One of the things that has fascinated me has been linkages between autism and faith. If you go around the autism interwebs, you will find the common belief among many high functioning autistics and aspies is that they tend to be atheists. I’ve always found that both interesting and frustrating, being a person of faith.
The whole autism and faith debate has left me wondering why I believe in a god and what causes so many persons with autism to not believe at all. Something that shed some clues to both issues were found in an article published in May in Psychology Today. I personally thought Matt Hutson, the writer came off as pompous, but he does provide some insights not only to why so many persons with autism tend to be atheists, but also how those with autism who are believers function. Hutson starts out:
In most religions, and arguably anything worth being called a religion, God is not just an impersonal force or creator. He has a mind that humans can relate to. Maybe you’re not gossiping on the phone with him late at night, but he has personality traits, thoughts, moods, and ways of communicating with you. If you didn’t know what a mind was or how it worked, not only would you not understand people, you would not understand God, and you would not be religious.That’s the theory, anyway. Scientists who study religion have come to agree that belief in God (or gods) relies on everyday social cognition: our ability—and propensity—to think about minds.

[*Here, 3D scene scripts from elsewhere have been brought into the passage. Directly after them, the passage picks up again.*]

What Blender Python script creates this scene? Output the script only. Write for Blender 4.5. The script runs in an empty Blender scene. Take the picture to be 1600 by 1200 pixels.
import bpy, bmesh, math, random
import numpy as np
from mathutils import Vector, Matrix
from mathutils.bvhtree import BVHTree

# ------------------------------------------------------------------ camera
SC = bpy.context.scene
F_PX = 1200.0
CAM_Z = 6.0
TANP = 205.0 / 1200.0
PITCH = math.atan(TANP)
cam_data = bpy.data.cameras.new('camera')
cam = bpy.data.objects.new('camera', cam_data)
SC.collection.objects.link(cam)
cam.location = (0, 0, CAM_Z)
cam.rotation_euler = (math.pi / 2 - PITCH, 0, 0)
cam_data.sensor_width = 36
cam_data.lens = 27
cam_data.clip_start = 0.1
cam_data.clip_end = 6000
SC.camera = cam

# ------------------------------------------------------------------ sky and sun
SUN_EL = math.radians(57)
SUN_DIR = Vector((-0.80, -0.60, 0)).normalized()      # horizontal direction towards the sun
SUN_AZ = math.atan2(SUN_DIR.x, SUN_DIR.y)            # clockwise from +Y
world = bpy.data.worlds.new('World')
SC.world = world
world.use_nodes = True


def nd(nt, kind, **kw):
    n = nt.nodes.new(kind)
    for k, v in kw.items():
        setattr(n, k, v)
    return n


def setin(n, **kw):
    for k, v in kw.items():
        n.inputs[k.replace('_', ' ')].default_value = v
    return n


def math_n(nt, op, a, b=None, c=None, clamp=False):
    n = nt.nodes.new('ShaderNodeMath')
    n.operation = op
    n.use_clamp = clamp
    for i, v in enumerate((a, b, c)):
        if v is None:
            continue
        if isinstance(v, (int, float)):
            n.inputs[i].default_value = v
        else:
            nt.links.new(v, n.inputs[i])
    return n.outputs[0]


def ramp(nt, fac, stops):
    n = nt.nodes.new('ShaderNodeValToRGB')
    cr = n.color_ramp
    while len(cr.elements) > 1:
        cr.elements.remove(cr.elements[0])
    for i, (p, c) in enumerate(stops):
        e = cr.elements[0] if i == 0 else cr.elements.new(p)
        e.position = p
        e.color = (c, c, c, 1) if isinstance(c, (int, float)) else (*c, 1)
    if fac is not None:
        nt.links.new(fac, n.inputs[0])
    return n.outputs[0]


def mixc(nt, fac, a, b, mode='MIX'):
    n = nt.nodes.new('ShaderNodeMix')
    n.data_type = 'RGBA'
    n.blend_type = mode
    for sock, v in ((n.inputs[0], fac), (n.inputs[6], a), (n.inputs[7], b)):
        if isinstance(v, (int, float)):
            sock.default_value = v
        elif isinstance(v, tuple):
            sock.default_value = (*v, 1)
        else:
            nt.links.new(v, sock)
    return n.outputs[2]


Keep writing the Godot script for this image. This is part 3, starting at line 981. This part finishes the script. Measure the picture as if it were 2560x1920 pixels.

The ability to think about minds is key: because this tends to be a skill that those of us with autism lack. If you have a theory of mind, or the ability to realize there are others around you who have feelings, then you are more aware of a diety working in the life of the world. However, if you lack that, it might make it harder to believe that there is a god at all.
I have to say that growing up, I always had a hard time understanding God as a person. Of course, the Bible, especially the Old Testament/Hebrew Scriptures is full of God acting like any human out there. If it’s hard for autistic persons to understand the people around them, it is a challenge to understand a being that one hasn’t even seen.
The other thing is that persons with autism tend to not be teleological in their thinking, which means that they don’t think that events have a purpose or meaning behind them. When my uncle died in late June, my mother and other relatives assigned a reason to why he died. For me, there wasn’t a teleological end. For me, my uncle had a long history of diabetes which took its toll.
None of this means that God wasn’t there: what it means to me that God was present but not necessarily directing the events.
So what does this all mean? Well, I’m not an atheist. I’m even a pastor. My answer is that while I have trouble picturing God or assigning meaning to events, I do have something that makes faith possible for me and maybe for other autistics- imagination. Because you can’t have a good faith life if you don’t have a good imagination. Faith requires you to “see” things that aren’t there and for me, the way to do that is by imagining. I think that’s why as a kid I so glommed on to C.S. Lewis’ Chronicles of Narnia, because it gave God a form that I had trouble imagining.
Just something to think about. What about others who are autistic and a person of faith? What makes you a believer?